AACPS, CHILDREN’S GUILD AGREE TO CHANGE IN LOCATION, TIMELINE FOR THIRD MONARCH SCHOOL IN COUNTY

Schools Superintendent George Arlotto and Children’s Guild President and Chief Executive Officer Andrew Ross today announced that the opening of the Guild’s third Monarch school in Anne Arundel County will be delayed by two years while the parties focus on finding a location and implementing a program that would better serve students in the central and southern portions of the county.

The school had been planned to open in Glen Burnie next fall. The agreement, which will be formally amended and ratified by the Board of Education at an upcoming meeting, will also call for the school to open as a contract school serving students in kindergarten through fifth grade. The contract school approach will, among other things, allow AACPS to define school boundaries.

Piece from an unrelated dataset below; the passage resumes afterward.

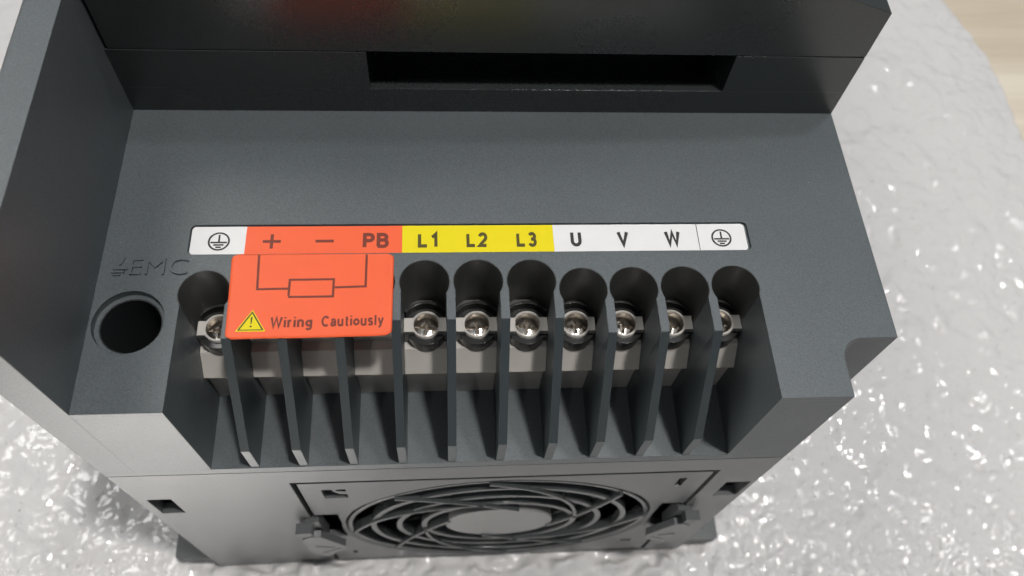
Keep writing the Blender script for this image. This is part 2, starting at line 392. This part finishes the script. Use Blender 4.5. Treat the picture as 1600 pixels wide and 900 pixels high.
def stroke_mesh(word, name, box, wd, zfun, gap=0.9, rot=0.0, xh=1.0):
    """grotesque lettering drawn as strokes; glyphs are on a cap height of 7 units"""
    A = arc
    G = {
     'L': (4.4, [[(0, 7), (0, 0), (4.4, 0)]]),
     '1': (2.3, [[(0, 5.3), (1.2, 5.9), (2.3, 7), (2.3, -.45)]]),
     '2': (4.4, [A(2.2, 4.9, 2.05, 165, -35, 14)+[(.1, 0), (4.5, 0)]]),
     '3': (4.3, [A(2.0, 5.25, 1.75, 155, -88, 14)[:-1]+[(2.0, 3.6), (1.3, 3.6)], [(1.9, 3.6)]+A(2.05, 1.85, 1.95, 78, -158, 16)]),
     'U': (4.6, [[(0, 7.45)]+A(2.3, 2.2, 2.3, 180, 360, 16)+[(4.6, 7.45)]]),
     'V': (5.0, [[(0, 7.45), (2.5, -.1), (5.0, 7.45)]]),
     'W': (7.4, [[(0, 7.45), (1.75, -.1), (3.7, 7.1), (5.65, -.1), (7.4, 7.45)]]),
     'P': (4.3, [[(0, -.45), (0, 7)]+A(2.5, 5.2, 1.8, 90, -90, 12)+[(.87, 3.4)]]),
     'B': (4.5, [[(0, 0), (0, 7)]+A(2.5, 5.35, 1.65, 90, -90, 12)+[(.87, 3.7)], [(2.3, 3.7)]+A(2.65, 1.85, 1.85, 90, -90, 12)+[(-.4, 0)]]),
     'i': (0.0, [[(0, -.45), (0, 5.2)], [(0, 6.5), (0, 7.45)]]),
     'r': (1.9, [[(0, -.45), (0, 5.2)], [(0, 3.2), (.5, 4.5), (1.9, 4.75)]]),
     'n': (3.4, [[(0, -.45), (0, 5.2)], [(0, 3.2)]+A(1.7, 3.1, 1.7, 165, 0, 12)+[(3.4, -.45)]]),
     'g': (3.5, [A(1.75, 2.4, 1.75, 20, 340, 20), [(3.5, 5.2), (3.5, -.4)]+A(1.75, -.5, 1.75, 0, -150, 12)]),
     'C': (5.0, [A(2.7, 3.5, 2.7, 0, 0, 1)[:0]+[(2.8+2.7*math.cos(R(a)), 3.5+3.5*math.sin(R(a))) for a in range(38, 323, 12)]]),
     'a': (3.4, [[(.15, 3.7)]+A(1.75, 3.25, 1.55, 160, 0, 12)+[(3.3, -.45)], [(3.3, 2.7), (1.5, 2.4)]+A(1.35, 1.2, 1.25, 95, 290, 12)+[(3.3, 1.0)]]),
     'u': (3.4, [[(0, 5.2)]+A(1.7, 1.7, 1.7, 180, 345, 12), [(3.4, 5.2), (3.4, -.45)]]),
     't': (2.2, [[(1.0, 6.9), (1.0, .7), (1.5, .05), (2.4, .05)], [(0, 4.8), (2.3, 4.8)]]),
     'o': (3.6, [A(1.8, 2.4, 1.95, 0, 360, 26)]),
     's': (3.2, [[(1.6+1.5*math.cos(R(a)), 3.65+1.15*math.sin(R(a))) for a in range(20, 265, 22)]+[(1.6+1.5*math.cos(R(a)), 1.25+1.2*math.sin(R(a))) for a in range(85, -165, -22)]]),
     'l': (0.0, [[(0, -.45), (0, 7.45)]]),
     'y': (3.8, [[(0, 5.2), (1.9, .2)], [(3.8, 5.2), (1.6, -1.2), (.9, -1.8), (.1, -1.7)]]),
    }
    glyphs = []; x = wd/2
    for ch_ in word:
        w_, st_ = G[ch_]; glyphs.append((x, st_)); x += w_+wd+gap
    total = x-gap-wd/2
    x0, x1, y0, hgt = box
    sx = (x1-x0)/total; sy_ = hgt/7.9; ca, sa = math.cos(rot), math.sin(rot)
    g = MB(); k = 0
    for gx, sts in glyphs:
        for st_ in sts:
            P = [Vector(p) for p in st_]
            P = [p for i_, p in enumerate(P) if i_ == 0 or (p-P[i_-1]).length > .02]
            closed = (P[0]-P[-1]).length < .05
            if closed: P = P[:-1]
            L_, R_ = [], []; m = len(P)
            for i_ in range(m):
                a = P[i_-1] if (i_ or closed) else None; b = P[(i_+1) % m] if (i_ < m-1 or closed) else None
                d1 = (P[i_]-a).normalized() if a is not None else None; d2 = (b-P[i_]).normalized() if b is not None else None
                d1 = d1 or d2; d2 = d2 or d1
                n1 = Vector((-d1.y, d1.x)); n2 = Vector((-d2.y, d2.x)); nn = (n1+n2)
                nn = nn.normalized() if nn.length > .1 else n1
                q = wd/2/max(.42, nn.dot(n1)); L_.append(P[i_]+nn*q); R_.append(P[i_]-nn*q)
            vv = []
            for p in L_+R_:
                X = (gx+p.x)*sx; Y = (p.y+.45)*sy_
                X, Y = x0+X*ca-Y*sa, y0+X*sa+Y*ca
                vv.append((X, Y, float(zfun(np.array(X), np.array(Y)))+.004*(k % 2)))
            g.add(vv, [(i_, (i_+1) % m, (i_+1) % m+m, i_+m) for i_ in range(m if closed else m-1)])
            k += 1
    return g.me(name)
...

“We are continuing to explore additional avenues of school choice for our students and their families in ways that are prudent and practical, and that enhance the comprehensive educational program we offer,” Dr. Arlotto said. “Converting the school to a contract school will allow us to define the area from which the school could draw students similar to what we have done in west county with the Monarch Global Academy Public Contract School. That flexibility will provide the opportunity to address overcrowding issues at schools that would be located near this school.”

The launch of a charter or contract school is an option broached by the Annapolis Area Redistricting Committee recently. While the committee did not include such a recommendation in its final report, it did have significant discussion about the matter as a way to solve some of the issues – particularly at the elementary level – in the Annapolis cluster.

As part of the agreement, AACPS will assist the Children’s Guild in terminating a lease it signed for space for the new school in the Baymeadow Industrial Park in Glen Burnie, where the Guild’s first charter school opened in 2009. Dr. Arlotto said the school system expects to recoup most, if not all, of any money it may expend to do so because it will be able to reallocate more staffing positions to the contract school from existing schools through the definition of school boundaries.

Monarch will continue to operate its Glen Burnie charter school and west county contract school.

“The Guild and the school system have been incredible partners on a variety of projects for many years, and I am very pleased that will continue,” Dr. Ross said. “We have to move forward in a way that makes sense for all parties because, ultimately, that is what makes the most sense for our students.”